**Task description:**
Reproduce only the lines from the line containing "w.add(vs,fs,1)" to the end of the entries below, including both of those lines.
^^^^^^^^^^^^^^^^
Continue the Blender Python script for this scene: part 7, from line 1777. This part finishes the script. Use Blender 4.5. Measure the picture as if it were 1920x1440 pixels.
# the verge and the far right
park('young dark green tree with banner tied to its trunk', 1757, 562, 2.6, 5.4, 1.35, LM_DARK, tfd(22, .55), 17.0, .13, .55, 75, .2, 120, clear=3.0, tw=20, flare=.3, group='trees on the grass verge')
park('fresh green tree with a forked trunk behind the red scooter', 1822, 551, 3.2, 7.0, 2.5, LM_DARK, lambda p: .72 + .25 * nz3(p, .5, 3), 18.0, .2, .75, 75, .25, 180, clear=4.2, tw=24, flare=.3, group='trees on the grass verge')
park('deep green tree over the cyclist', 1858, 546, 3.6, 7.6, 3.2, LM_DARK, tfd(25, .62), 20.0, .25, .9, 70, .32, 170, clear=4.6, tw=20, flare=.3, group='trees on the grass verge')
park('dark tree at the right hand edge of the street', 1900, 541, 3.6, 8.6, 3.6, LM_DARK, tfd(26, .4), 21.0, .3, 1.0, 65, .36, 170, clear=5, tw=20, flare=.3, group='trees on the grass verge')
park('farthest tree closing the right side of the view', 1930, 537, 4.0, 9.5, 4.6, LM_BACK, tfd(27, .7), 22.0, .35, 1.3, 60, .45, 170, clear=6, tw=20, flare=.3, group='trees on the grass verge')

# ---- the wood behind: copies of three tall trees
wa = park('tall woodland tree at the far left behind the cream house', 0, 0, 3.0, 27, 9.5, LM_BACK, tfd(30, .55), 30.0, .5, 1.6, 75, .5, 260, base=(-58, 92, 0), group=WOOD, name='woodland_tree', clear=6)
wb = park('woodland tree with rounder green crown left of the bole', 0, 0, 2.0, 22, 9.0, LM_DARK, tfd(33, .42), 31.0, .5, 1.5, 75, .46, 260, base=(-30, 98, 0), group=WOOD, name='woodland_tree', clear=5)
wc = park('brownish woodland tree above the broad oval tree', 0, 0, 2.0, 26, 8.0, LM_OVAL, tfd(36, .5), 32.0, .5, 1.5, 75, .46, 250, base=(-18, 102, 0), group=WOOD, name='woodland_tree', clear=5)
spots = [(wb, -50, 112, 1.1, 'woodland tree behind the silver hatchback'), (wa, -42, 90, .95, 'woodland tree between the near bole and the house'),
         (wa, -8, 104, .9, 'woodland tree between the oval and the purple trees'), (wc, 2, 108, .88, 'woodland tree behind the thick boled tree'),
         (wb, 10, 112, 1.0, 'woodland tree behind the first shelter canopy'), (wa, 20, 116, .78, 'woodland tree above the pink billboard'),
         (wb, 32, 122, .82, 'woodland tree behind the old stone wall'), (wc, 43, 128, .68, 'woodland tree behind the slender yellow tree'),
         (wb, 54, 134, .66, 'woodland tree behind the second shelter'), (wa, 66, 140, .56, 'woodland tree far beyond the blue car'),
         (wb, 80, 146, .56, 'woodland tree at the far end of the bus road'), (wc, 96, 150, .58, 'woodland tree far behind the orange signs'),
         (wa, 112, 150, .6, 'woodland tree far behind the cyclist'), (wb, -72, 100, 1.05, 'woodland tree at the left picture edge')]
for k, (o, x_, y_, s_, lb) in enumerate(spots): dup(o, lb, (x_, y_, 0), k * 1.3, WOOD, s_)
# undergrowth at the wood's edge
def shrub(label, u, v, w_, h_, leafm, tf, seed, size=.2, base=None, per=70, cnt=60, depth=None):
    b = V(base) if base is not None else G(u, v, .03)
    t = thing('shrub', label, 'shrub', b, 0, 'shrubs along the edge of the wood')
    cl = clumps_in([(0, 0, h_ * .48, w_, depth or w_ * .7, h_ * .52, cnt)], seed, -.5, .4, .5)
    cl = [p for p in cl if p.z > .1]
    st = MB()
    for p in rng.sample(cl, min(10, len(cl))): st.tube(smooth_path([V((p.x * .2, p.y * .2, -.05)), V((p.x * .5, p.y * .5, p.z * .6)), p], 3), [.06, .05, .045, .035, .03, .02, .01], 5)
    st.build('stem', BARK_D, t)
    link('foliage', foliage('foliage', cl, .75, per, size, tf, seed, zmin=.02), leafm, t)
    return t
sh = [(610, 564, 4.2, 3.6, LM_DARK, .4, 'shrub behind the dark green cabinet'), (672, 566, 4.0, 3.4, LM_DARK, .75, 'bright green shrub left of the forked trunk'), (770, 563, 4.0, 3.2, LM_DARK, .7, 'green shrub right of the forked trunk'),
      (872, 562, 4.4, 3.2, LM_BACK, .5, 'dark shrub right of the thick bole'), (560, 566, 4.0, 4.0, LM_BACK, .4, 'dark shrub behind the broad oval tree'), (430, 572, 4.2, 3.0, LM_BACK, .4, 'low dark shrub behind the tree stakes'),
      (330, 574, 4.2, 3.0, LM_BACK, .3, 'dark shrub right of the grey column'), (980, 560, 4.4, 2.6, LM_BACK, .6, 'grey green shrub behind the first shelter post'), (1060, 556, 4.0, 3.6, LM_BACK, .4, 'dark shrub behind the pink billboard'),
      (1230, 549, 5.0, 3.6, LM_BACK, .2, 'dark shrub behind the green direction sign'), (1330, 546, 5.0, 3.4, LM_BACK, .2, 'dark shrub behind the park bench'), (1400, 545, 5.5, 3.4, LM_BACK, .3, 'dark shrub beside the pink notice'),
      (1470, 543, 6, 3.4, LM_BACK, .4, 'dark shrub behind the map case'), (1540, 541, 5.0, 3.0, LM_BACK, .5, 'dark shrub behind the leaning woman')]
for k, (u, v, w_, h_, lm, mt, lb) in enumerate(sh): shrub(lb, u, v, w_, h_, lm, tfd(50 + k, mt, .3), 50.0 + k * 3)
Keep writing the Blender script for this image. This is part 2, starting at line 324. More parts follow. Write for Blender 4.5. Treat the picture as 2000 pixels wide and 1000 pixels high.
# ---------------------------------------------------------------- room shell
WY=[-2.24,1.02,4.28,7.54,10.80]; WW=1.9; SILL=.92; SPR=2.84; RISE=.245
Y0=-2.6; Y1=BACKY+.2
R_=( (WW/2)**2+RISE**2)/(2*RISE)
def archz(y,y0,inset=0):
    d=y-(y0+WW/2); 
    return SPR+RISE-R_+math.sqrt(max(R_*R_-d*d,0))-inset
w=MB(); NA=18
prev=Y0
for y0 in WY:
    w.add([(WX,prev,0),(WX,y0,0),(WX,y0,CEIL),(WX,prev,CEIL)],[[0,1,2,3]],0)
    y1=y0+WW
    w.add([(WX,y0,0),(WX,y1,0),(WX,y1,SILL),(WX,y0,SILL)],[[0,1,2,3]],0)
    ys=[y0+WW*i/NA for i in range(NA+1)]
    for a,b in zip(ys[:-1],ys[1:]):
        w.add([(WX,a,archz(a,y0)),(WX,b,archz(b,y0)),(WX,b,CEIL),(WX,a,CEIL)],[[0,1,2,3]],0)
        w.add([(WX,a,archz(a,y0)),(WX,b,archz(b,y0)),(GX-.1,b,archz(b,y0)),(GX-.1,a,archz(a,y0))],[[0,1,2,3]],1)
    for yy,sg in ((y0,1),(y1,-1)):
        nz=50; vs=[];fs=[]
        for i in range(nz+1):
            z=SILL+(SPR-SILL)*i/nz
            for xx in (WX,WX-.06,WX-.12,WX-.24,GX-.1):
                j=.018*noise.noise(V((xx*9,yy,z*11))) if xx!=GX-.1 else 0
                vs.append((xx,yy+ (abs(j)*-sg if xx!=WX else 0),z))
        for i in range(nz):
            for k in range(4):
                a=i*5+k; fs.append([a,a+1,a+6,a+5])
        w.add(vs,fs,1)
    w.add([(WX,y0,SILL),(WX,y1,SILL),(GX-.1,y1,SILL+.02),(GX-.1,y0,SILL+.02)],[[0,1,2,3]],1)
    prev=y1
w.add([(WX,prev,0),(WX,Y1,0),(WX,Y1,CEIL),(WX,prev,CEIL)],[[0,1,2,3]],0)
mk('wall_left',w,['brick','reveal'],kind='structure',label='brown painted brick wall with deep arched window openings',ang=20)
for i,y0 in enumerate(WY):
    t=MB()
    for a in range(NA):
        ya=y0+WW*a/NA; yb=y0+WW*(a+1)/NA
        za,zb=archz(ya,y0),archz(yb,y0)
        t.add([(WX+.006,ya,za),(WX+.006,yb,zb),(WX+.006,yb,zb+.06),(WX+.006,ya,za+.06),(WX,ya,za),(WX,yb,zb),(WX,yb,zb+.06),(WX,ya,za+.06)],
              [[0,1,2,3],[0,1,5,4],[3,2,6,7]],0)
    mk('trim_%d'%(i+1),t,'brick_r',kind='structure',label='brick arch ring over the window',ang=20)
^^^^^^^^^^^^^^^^
**Expected output:**
        w.add(vs,fs,1)
    w.add([(WX,y0,SILL),(WX,y1,SILL),(GX-.1,y1,SILL+.02),(GX-.1,y0,SILL+.02)],[[0,1,2,3]],1)
    prev=y1
w.add([(WX,prev,0),(WX,Y1,0),(WX,Y1,CEIL),(WX,prev,CEIL)],[[0,1,2,3]],0)
mk('wall_left',w,['brick','reveal'],kind='structure',label='brown painted brick wall with deep arched window openings',ang=20)
for i,y0 in enumerate(WY):
    t=MB()
    for a in range(NA):
        ya=y0+WW*a/NA; yb=y0+WW*(a+1)/NA
        za,zb=archz(ya,y0),archz(yb,y0)
        t.add([(WX+.006,ya,za),(WX+.006,yb,zb),(WX+.006,yb,zb+.06),(WX+.006,ya,za+.06),(WX,ya,za),(WX,yb,zb),(WX,yb,zb+.06),(WX,ya,za+.06)],
              [[0,1,2,3],[0,1,5,4],[3,2,6,7]],0)
    mk('trim_%d'%(i+1),t,'brick_r',kind='structure',label='brick arch ring over the window',ang=20)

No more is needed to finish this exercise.